Lorraine López, author of Soy la Avon Lady and Other Stories, has a doctoral degree in English through the Creative Writing Program at the University of Georgia .  Her first book was selected by Sandra Cisneros to win the inaugural Miguel Marmól Prize for Fiction.  It also garnered the Independent Publishers Book Award for Multicultural Fiction and the Latino Book Award for Short Stories, awarded by the Latino Literary Hall of Fame.  Her novel The Gifted Gabaldón Sisters is forthcoming from Warner Books.  Call Me Henri, a young adult novel, has just been published by Curbstone Press.  She has co-edited a collection of critical articles on the work of Judith Ortiz Cofer. 

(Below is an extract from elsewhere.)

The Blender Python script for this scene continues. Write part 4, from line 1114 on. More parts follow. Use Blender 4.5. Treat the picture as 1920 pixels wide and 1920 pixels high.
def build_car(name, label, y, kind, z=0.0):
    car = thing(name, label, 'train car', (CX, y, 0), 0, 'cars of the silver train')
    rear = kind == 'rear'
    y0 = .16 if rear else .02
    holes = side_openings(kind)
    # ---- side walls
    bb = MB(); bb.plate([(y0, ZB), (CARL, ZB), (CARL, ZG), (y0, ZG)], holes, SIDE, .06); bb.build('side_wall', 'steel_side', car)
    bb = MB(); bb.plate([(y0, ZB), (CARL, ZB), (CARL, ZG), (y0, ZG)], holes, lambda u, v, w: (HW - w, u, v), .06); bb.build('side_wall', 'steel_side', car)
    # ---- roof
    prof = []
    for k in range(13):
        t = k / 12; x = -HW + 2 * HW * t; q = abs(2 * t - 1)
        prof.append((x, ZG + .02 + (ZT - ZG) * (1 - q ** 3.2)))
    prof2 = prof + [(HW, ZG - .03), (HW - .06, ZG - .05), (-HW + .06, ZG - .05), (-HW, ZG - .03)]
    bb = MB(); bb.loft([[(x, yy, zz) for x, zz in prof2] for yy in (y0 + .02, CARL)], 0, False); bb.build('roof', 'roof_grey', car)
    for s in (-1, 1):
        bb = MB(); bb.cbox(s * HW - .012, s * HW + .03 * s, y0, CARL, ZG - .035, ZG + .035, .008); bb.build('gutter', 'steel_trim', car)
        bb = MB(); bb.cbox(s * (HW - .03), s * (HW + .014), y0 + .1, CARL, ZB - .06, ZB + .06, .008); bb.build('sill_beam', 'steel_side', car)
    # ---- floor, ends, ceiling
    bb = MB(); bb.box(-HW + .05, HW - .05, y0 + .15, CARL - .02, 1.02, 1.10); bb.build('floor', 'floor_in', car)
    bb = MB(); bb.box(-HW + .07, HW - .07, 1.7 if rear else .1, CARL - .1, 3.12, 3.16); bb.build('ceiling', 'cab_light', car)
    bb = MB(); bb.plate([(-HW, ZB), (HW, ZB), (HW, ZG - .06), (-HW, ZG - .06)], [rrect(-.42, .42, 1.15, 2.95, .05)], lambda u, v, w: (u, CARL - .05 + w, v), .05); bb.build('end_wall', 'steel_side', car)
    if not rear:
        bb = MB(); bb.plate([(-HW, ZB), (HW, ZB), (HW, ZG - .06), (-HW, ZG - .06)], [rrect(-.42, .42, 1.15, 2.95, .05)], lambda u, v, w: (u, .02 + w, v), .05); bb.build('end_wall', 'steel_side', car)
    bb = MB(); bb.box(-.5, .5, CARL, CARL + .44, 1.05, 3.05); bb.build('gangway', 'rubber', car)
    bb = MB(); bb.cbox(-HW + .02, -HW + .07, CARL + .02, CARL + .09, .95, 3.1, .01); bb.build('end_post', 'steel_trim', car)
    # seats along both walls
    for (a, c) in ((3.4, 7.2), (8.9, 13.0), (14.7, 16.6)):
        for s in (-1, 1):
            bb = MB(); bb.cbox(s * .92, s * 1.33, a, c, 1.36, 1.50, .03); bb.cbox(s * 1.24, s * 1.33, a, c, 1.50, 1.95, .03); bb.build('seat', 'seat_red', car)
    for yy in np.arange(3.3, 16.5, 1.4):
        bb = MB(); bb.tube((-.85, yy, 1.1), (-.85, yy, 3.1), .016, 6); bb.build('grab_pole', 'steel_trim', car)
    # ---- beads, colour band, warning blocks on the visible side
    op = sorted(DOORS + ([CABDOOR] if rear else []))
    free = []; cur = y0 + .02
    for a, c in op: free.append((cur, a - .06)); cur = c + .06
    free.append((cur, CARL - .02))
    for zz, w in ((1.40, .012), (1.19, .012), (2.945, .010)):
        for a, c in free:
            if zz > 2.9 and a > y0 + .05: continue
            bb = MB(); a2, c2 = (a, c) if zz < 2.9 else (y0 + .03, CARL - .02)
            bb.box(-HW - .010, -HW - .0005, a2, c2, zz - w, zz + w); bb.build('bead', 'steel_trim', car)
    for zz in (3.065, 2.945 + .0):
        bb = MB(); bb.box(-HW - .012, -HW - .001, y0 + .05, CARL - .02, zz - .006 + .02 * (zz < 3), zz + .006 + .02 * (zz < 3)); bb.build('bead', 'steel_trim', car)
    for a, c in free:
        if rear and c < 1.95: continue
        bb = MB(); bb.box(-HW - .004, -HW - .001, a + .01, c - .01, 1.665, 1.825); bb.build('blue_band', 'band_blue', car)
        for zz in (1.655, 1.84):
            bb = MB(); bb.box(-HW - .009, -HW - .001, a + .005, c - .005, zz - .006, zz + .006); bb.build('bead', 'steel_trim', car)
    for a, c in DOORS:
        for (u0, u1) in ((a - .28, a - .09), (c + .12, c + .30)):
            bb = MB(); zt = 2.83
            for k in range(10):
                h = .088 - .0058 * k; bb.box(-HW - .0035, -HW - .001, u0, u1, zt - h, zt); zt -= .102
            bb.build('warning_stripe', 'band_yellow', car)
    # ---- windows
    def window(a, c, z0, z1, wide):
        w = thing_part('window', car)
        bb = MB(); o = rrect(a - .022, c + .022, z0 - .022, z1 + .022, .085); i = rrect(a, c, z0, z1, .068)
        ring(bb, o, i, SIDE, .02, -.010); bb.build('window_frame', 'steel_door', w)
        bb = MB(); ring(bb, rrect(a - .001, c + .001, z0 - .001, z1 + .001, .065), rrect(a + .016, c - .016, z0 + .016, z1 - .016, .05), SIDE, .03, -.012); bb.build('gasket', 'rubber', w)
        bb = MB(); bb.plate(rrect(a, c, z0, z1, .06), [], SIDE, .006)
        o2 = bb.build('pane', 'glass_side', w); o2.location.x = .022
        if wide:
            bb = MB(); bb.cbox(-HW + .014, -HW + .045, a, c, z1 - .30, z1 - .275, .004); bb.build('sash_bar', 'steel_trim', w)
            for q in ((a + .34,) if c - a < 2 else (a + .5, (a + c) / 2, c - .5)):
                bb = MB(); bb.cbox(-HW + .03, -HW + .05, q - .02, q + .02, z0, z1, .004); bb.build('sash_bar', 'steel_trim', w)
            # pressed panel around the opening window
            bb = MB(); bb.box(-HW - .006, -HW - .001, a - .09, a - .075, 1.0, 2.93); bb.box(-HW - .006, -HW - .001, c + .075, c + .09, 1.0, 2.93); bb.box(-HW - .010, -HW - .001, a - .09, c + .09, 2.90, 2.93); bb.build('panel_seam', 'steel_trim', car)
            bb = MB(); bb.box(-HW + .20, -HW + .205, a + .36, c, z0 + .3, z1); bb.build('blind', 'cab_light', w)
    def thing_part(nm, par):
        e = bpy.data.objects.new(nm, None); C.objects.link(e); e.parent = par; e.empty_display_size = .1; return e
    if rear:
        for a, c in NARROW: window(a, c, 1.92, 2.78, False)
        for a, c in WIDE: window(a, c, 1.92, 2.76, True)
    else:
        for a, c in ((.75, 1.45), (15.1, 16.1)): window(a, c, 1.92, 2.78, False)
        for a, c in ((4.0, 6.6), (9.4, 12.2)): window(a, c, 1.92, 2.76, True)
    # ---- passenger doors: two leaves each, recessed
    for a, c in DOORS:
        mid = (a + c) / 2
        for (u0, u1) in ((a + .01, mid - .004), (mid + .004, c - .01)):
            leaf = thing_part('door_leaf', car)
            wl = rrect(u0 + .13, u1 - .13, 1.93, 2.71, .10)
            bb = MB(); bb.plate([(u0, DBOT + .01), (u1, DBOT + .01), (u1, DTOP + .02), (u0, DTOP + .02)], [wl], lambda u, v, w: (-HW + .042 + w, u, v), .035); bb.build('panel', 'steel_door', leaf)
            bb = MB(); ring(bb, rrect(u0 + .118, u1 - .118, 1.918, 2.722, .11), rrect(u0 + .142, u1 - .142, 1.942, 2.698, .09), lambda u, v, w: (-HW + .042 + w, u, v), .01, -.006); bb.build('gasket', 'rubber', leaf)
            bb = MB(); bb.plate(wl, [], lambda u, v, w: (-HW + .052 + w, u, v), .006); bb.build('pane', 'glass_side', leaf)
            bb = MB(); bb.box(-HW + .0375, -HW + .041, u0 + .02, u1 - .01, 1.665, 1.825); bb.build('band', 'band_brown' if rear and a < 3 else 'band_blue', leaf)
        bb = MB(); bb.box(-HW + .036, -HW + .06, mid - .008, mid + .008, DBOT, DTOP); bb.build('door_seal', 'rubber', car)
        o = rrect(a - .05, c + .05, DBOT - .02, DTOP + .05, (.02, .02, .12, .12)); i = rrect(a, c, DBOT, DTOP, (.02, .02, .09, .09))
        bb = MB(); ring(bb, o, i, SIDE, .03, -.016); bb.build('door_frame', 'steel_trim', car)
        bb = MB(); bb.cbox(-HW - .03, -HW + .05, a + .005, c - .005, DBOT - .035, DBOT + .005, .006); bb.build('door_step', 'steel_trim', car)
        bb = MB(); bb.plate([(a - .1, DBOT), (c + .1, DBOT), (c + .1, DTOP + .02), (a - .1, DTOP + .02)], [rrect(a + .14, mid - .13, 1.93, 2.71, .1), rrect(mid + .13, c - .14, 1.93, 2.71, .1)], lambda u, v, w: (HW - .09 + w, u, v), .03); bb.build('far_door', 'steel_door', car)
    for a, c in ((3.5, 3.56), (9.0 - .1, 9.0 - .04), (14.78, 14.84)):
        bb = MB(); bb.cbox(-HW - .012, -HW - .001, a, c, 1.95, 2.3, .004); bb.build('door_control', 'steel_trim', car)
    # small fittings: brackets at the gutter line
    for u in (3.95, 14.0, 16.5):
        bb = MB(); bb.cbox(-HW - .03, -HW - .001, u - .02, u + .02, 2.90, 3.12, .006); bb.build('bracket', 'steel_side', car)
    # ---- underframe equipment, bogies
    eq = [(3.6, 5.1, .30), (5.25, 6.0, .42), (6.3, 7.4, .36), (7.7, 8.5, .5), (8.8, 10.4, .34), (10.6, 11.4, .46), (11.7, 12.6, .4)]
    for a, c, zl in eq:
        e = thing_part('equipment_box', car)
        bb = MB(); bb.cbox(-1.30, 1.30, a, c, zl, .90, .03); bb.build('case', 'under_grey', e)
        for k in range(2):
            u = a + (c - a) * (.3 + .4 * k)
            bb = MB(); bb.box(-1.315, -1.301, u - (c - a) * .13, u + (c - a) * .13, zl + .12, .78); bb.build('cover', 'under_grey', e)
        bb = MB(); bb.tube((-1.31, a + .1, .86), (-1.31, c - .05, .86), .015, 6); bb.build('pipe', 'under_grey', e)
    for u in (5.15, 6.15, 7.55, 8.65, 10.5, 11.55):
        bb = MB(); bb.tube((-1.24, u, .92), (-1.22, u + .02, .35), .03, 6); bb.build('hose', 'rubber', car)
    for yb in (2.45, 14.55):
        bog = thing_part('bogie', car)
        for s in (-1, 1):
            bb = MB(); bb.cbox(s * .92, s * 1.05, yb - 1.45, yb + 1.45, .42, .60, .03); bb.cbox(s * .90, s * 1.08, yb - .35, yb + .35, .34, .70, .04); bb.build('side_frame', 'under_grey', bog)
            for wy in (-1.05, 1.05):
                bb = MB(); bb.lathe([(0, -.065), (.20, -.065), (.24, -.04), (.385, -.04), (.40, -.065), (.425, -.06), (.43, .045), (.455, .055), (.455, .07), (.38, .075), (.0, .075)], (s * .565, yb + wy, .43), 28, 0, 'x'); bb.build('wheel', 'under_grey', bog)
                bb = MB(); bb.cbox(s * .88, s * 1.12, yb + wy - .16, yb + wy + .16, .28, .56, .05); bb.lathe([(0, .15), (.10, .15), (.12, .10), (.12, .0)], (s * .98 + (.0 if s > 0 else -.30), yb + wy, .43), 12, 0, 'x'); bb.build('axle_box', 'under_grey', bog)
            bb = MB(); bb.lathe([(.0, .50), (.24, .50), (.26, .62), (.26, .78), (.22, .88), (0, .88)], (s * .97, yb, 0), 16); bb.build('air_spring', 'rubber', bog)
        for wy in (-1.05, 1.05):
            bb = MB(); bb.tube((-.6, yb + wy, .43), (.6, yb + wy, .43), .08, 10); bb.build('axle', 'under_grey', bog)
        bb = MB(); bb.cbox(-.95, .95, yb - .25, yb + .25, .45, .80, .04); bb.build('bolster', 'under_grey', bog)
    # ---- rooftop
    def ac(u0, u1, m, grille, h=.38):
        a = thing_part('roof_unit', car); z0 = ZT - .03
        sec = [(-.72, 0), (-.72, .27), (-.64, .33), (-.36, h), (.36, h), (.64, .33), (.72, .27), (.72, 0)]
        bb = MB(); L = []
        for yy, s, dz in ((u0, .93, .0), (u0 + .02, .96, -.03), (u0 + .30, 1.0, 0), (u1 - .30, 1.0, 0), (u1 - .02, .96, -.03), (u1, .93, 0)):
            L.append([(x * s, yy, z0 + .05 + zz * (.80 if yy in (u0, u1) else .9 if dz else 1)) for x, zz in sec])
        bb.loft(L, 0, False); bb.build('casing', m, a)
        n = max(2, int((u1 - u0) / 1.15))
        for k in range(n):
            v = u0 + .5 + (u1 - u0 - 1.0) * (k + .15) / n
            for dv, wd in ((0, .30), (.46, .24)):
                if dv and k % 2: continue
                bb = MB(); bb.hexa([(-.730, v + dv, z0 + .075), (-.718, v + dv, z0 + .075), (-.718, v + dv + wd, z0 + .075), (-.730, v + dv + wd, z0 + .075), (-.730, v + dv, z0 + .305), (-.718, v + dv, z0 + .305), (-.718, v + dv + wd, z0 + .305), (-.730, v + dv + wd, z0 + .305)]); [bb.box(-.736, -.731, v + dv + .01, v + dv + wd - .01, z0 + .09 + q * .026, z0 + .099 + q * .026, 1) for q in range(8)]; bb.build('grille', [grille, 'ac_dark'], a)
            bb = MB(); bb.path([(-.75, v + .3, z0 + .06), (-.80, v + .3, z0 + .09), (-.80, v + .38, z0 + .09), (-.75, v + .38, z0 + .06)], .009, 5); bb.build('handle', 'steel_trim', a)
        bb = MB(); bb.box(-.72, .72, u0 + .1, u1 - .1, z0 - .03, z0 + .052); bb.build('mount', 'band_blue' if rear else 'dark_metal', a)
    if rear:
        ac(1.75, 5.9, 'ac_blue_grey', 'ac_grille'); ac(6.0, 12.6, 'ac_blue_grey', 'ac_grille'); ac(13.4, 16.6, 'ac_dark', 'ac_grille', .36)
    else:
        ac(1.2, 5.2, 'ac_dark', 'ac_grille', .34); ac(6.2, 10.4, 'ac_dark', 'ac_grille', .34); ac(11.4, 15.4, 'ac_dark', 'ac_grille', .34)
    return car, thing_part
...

Alice Randall, author of The Wind Done Gone (2001) and Pushkin and the Queen of Spades (2004), is a New York Times best-selling novelist, an award-winning songwriter, a popular essayist, and a produced screenwriter.  Her fiction has been and is currently being taught at a wide range of universities, including: Harvard, Princeton, The University of Virginia, Wesleyan, and Vanderbilt. A graduate of Harvard University, she is studied in a variety of contexts: as a satirist, as a southern writer, as an African-American writer, and as a writer concerned with the nature of the feminine, both in text and in American life. Randall is also credited with being the only black woman in history to write a number-one country song “XXX’s and OOO’s, an American Girl.”
Nancy Reisman, author of House Fires and The First Desire, received her M.F.A. from the University of Massachusetts , Amherst .   Her short story collection House Fires won the 1999 Iowa Short Fiction Award.  Her novel The First Desire won the Samuel Goldberg & Sons Foundation Prize for Jewish Fiction.  She has also received fellowships from the National Endowment for the Arts and the Fine Arts Work Center in Provincetown , and has won an O.Henry Award and the Raymond Carver Short Story Award.  Her stories have been included in numerous anthologies, including Best American Short Stories, O.Henry Award Stories, and Jewish in America.